An international team of researchers has unearthed a beautifully preserved bone carving depicting a small bird at the Paleolithic site of Lingjing, in Henan, China. The ancient artwork, dated to between 13,800 and 13,000 years old, is the earliest 3D piece of art found in East Asia, pointing to a longstanding artistic tradition specific to the region.

Photo (top) and 3D reconstruction using microtomography (bottom) of the miniature bird sculpture. Credit: Francesco d’Errico and Luc Doyon.

Most ancient three-dimensional artworks have been discovered in Europe. In 2007, a team led by Nicholas Conard from the University of Tübingen in Germany excavated a tiny figurine of a woolly mammoth, measuring only 3.7 cm in length and weighing a mere 7.5 grams, from a site 1 km northwest of Stetten-ob-Lontal, Baden-Württemberg, Germany. Dated to 33,000 BCE, the mammoth figurine was skillfully carved, showing fine attention to detail.

Conard also discovered the oldest figurine depicting a human, a 35,000-year-old sculpture of a tiny figure, with short arms ending in five fingers. The Venus-like figurine was found three meters underground, within the Hohle Fels Cave in southern Germany.

Although the oldest known cave art — the 44,000 years old cave art of South Sulawesi, Indonesia — is located in East Asia, before the Lingjing discovery, the earliest three-dimensional animal sculpture from the continent was only 4,500 years old.

This has led some scholars to believe that there was quite an important lag between European and Asian hunter-gatherer cultures in 3-D artwork creation. Now, in a new study led by Zhanyang Li from Shandong University, China, archaeologists have cast new light on humanity’s earliest 3-D art.

Excavations at the Lingjing site first began in 2005, exposing 11 distinct stratified layers ranging in age from 120,000 years to the Bronze Age. However, the researchers realized they were in trouble. The fifth layer had been removed by a well-digging operation in 1958 — but not entirely.

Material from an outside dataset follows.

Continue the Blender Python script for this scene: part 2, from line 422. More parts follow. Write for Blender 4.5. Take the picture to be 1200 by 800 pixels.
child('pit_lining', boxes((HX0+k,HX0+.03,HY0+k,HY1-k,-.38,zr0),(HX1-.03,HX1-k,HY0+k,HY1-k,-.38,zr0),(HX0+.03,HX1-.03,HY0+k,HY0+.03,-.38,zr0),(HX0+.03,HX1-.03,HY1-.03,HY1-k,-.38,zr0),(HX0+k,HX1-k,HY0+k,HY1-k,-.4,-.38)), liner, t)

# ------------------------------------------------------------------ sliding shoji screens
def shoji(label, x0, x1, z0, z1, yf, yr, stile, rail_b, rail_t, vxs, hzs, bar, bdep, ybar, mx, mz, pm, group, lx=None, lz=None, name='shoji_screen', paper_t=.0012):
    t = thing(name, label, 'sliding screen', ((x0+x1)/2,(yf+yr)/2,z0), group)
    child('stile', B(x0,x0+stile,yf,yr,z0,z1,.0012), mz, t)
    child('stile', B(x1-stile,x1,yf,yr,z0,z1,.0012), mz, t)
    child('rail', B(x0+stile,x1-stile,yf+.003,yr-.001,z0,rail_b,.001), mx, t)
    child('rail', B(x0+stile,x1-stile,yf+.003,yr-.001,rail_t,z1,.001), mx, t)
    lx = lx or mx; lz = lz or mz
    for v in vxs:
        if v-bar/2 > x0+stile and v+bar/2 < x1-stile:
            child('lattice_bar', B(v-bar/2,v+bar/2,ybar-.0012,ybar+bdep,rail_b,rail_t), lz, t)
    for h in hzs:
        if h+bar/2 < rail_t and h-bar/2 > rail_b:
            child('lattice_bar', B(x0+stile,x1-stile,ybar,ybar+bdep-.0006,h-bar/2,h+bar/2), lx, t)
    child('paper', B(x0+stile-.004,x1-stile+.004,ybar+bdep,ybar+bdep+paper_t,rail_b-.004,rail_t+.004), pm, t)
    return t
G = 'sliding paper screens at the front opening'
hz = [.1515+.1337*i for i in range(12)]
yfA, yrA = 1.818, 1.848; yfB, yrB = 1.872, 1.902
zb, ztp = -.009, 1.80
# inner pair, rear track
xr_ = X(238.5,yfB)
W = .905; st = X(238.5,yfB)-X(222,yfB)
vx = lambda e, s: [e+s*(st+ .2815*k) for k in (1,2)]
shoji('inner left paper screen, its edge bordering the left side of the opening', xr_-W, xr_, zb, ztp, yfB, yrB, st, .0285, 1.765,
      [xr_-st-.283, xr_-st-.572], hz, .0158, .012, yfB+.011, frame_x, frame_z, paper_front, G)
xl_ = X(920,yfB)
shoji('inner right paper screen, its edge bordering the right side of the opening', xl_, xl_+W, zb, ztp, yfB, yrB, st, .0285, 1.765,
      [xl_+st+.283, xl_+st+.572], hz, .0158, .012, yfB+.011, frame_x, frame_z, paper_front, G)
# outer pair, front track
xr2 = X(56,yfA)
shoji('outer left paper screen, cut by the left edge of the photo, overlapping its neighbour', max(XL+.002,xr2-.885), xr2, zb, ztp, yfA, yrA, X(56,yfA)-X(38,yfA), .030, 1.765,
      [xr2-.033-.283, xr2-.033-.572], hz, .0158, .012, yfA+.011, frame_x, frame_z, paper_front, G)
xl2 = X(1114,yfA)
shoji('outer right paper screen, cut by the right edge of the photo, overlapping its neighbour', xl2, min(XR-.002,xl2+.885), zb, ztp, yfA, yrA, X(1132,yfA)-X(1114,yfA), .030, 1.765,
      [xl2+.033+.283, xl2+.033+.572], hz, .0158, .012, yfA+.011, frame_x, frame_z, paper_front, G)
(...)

A refuse heap from the time the well was built was still intact. Inside it, Li and colleagues found several artifacts, including shards of pottery, burned animal remains, as well as the bird figurine carved out of bone.

“The first time we looked at the figurine under the microscope we could not believe our eyes. Not only the traces of manufacture were well preserved. They clearly indicated that the artist was extremely skillful and able to adapt different techniques to carve each part of this tiny sculpture,” Francesco D’Errico of the Université de Bordeaux and corresponding author of the new study, told ZME Science.

3-D print of the original bone carving dated to 13,000 years ago. Credit: Francesco d’Errico.

Radiocarbon dating on the burned animal remains suggests that the bird figurine and associated bone material are about 13,000 years old. This predates previously known instances from this region by 8,500 years. The only other example of a bird figurine is a jade songbird sculpture dated to approximately 5,000 years ago.

“The oldest known statuettes, carved from mammoth ivory and depicting animals and humans, date to the Aurignacian period (40,000 years ago) and come from archaeological sites located in the Swabian Jura, Germany. For large areas of the world, however, it remains unclear when the production of three-dimensional representations became an integral part of the cultural repertoire of human societies, and whether this innovation was achieved independently or by diffusion from a center of origin. The discovery of this statuette, now the oldest work of Chinese art, sets back the origin of sculpture in East Asia by more than 8,500 years. Its stylistic and technological peculiarities – it is the only known Paleolithic sculpture of an animal standing on a pedestal – identify an original artistic tradition, unknown until now,” D’Errico said.

The findings appeared in the journal PLOS ONE.